Scott Swann, West Virginia native and the CEO of Rank One Computing said his company developed the software used in the facial recognition technology.

The company primarily works with military and law enforcement, but Swann said they wanted to expand their technology to help West Virginia Schools.

“We realized we were sitting on technology that we’re using for some other purposes. We could tailor [it] to really provide a valuable service to the schools,” Swann said.

The software will integrate with pre-existing camera systems on school property to help reduce overall startup costs.

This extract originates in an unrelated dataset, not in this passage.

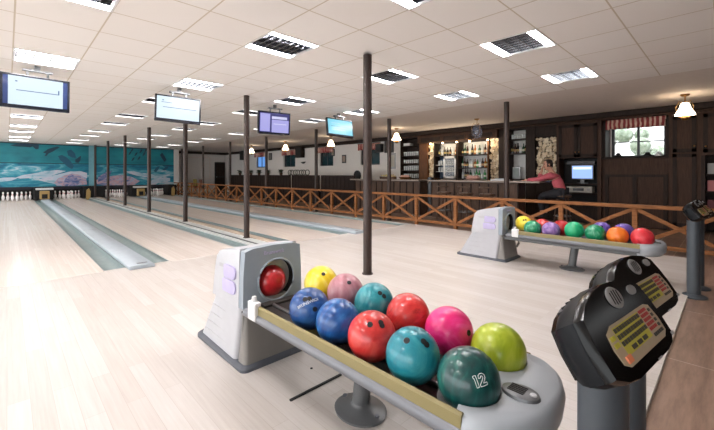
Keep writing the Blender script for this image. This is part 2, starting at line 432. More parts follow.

“The idea that if someone is holding a gun, then our computer vision kit essentially… we can create some sort of alert and send that to potentially the school resource officer or even to the emergency services if need be, that someone there may be a gunman on the campus of one of our local schools,” Swann said.

David Harper, Poca High School Principal, said school safety measures have changed throughout the years, but looks forward to implementing a new tool to help keep students safe.

“It doesn’t make it easier. It just makes it a little more comforting to know we have people here and things in place to keep our students safe,” said, Harper.” Threats could happen anywhere…whether it’s in Poca, West Virginia, or in Chicago. You’re not immune to that. I think that is a reality of the situation.”

While concerns about data collection have been raised, Swann said the company is not collecting any additional data the school system collects. All photos and information used to recognize faces are stored on the schools’ network and run through the algorithm.

Rank One Computing is working with state and law enforcement to develop a screening tool to detect criminals including registered sex offenders.